In that closing remark at least, Toto is certainly correct. Switch Pro or no, Nintendo is sure to do things in 2023 that don’t always seem logical. Which leads me to my final prediction…
A Little Nintendo Magic
Look, we’re overdue for something really, specifically Nintendo-weird, don’t you think? Something out of left field, strange, but potentially very cool. I’m talking things like 2018’s cardboard Nintendo Labo, or 2019’s Ring Fit Adventure (or the Wii Sports games that preceded it). Something in the camp of the Virtual Boy Advance, or the popular micro-consoles NES Classic and SNES Classic. Stuff in the tradition of the Wii Motes, or even the Switch itself (though this isn’t another console prediction).
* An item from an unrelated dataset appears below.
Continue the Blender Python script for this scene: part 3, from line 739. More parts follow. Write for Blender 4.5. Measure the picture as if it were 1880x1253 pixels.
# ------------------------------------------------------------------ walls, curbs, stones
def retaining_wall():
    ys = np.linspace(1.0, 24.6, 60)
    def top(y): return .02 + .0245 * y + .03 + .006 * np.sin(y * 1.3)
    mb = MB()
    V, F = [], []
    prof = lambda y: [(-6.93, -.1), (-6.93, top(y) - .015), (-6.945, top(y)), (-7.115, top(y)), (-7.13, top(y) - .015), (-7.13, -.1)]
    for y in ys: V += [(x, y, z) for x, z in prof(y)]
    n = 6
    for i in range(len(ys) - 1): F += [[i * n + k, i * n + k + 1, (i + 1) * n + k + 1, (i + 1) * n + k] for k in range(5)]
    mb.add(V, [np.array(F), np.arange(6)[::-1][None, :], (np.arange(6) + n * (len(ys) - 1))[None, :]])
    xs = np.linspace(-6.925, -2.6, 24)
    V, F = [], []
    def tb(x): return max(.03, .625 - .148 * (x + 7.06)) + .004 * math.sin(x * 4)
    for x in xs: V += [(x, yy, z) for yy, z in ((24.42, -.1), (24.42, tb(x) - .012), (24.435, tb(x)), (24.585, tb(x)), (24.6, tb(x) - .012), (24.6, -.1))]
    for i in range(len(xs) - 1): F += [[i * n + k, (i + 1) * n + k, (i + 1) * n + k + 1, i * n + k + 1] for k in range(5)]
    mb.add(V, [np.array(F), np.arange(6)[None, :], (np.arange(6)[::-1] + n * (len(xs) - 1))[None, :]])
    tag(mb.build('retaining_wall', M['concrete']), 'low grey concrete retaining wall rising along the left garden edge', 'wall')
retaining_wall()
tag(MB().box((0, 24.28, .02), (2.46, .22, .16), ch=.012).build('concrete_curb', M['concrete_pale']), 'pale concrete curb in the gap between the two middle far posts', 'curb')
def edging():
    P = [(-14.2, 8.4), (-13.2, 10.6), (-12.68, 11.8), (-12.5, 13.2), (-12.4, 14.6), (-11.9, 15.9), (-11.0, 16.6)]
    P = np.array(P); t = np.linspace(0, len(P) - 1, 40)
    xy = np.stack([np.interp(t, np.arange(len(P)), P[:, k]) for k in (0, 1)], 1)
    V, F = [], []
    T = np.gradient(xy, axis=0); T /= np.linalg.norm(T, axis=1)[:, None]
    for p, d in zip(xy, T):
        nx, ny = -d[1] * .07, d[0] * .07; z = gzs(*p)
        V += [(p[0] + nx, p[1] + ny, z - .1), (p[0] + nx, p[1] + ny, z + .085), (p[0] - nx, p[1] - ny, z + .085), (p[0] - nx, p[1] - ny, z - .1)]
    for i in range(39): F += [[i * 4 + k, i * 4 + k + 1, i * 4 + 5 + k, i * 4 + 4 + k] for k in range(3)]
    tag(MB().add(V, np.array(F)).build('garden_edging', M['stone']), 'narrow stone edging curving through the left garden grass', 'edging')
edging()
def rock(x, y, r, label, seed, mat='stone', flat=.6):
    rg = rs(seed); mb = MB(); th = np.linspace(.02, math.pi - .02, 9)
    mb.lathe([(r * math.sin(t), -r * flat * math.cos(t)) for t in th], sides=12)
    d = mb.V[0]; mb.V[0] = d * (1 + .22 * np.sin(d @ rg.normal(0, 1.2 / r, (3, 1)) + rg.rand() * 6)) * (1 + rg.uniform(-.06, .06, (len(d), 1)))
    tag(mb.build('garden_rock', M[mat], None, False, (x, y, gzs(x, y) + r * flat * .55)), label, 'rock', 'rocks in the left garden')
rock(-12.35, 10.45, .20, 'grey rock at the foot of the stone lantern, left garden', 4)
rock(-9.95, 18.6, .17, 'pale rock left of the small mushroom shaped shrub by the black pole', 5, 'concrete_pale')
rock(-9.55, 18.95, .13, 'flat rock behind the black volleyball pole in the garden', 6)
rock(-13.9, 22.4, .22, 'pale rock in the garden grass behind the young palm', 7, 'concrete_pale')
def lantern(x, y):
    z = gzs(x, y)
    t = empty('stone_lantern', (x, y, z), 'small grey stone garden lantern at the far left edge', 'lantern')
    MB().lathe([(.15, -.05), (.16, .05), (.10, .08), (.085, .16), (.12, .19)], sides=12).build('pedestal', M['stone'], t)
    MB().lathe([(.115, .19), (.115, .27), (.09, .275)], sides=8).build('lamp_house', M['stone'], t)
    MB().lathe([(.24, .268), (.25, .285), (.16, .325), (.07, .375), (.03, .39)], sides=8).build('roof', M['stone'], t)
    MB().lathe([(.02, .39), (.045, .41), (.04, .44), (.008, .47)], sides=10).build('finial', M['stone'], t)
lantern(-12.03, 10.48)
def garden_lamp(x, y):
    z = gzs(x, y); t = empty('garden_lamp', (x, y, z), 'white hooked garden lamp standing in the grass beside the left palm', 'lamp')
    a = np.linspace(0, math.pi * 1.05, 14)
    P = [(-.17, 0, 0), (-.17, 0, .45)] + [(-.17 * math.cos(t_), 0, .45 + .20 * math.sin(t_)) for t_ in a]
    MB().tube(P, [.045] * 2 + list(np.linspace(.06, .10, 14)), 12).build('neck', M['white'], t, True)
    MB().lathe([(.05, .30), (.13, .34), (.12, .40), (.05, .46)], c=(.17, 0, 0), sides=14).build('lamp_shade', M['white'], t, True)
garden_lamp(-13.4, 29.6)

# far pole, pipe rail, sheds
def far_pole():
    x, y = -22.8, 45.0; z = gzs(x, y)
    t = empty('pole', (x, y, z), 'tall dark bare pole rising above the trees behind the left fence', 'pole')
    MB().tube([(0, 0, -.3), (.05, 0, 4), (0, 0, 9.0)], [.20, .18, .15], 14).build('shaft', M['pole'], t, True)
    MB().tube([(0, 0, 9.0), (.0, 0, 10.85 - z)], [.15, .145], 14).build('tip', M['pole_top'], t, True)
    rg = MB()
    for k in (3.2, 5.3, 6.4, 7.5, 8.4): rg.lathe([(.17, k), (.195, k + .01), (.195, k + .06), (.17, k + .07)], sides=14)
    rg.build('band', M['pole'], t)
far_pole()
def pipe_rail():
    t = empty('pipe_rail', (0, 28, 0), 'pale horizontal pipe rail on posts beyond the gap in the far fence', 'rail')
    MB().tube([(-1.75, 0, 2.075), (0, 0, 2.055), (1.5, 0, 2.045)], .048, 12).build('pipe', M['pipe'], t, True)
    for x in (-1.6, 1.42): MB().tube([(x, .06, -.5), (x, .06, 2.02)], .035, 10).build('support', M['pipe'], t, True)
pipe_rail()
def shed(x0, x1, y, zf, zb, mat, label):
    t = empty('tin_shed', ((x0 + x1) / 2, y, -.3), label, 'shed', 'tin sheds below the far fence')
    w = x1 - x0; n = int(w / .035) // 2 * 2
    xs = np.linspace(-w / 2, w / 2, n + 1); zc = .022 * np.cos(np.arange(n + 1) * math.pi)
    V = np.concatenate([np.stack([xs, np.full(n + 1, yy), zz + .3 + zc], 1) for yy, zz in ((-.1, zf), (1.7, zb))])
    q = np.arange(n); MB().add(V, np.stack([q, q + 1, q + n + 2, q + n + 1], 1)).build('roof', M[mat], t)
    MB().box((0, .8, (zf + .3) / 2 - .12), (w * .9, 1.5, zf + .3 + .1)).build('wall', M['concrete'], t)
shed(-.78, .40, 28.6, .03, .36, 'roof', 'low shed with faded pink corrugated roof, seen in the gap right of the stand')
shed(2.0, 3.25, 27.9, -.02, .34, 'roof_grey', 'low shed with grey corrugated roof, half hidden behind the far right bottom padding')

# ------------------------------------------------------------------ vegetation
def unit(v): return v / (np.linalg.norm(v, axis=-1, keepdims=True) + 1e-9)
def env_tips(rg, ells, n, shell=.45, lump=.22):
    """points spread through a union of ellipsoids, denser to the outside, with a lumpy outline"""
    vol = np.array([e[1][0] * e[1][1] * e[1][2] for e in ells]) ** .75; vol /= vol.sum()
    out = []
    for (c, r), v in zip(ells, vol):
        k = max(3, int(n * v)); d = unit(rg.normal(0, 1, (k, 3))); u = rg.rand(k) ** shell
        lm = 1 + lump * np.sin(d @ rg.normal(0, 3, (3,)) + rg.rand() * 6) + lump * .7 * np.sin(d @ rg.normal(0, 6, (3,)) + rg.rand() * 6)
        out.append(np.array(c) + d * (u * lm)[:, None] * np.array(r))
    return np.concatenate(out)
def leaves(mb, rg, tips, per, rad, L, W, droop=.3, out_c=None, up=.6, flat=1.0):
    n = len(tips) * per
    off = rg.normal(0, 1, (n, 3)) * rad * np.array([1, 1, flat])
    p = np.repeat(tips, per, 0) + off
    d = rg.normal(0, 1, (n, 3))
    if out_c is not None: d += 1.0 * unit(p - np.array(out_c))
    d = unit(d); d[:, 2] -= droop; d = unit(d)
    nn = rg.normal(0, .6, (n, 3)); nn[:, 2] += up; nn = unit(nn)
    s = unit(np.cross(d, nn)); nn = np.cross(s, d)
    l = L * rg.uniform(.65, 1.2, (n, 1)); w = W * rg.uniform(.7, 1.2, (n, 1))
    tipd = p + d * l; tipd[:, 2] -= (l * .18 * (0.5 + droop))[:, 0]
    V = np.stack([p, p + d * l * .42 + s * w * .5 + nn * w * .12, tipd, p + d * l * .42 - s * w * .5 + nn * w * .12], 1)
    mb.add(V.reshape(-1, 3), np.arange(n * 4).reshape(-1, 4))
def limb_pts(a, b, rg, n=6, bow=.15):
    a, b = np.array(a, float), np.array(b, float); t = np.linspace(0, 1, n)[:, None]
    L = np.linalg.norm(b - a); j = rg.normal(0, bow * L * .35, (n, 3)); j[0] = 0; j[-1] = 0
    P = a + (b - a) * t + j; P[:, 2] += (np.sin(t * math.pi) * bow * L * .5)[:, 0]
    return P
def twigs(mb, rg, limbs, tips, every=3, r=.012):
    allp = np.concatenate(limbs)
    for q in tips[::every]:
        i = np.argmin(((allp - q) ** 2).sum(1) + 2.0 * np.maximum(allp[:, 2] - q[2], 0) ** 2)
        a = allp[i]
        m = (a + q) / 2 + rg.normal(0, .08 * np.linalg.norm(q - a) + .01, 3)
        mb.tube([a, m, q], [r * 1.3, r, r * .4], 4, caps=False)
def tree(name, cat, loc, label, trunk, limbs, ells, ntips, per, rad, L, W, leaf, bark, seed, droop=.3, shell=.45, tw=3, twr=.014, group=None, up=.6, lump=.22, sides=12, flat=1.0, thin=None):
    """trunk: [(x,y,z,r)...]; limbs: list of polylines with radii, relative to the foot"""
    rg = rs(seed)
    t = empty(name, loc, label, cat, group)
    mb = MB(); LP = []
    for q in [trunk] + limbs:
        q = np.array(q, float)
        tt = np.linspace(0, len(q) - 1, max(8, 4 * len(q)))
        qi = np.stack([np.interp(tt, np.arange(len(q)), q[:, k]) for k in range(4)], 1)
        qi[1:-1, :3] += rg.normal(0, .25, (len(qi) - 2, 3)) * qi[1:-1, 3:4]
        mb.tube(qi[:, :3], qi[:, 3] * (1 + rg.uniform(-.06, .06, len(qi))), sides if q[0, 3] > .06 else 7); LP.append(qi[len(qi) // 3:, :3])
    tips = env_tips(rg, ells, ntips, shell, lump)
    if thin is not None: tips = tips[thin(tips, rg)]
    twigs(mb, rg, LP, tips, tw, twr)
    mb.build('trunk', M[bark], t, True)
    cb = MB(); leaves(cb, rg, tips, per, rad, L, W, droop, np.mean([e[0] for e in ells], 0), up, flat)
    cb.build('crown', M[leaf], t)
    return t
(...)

What I’m trying to say is, it’s been a few years since Nintendo announced something totally bizarre but brimming with that playful, Nintendo magic. Maybe it’s just wishful thinking to imagine we might get something in that vein in 2023, and this particular brand of Nintendo release is always impossible to predict in any specific way. But with Nintendo, you can always be confident there are cool toy experiments cooking behind the scenes. Perhaps next year will be another pleasant surprise.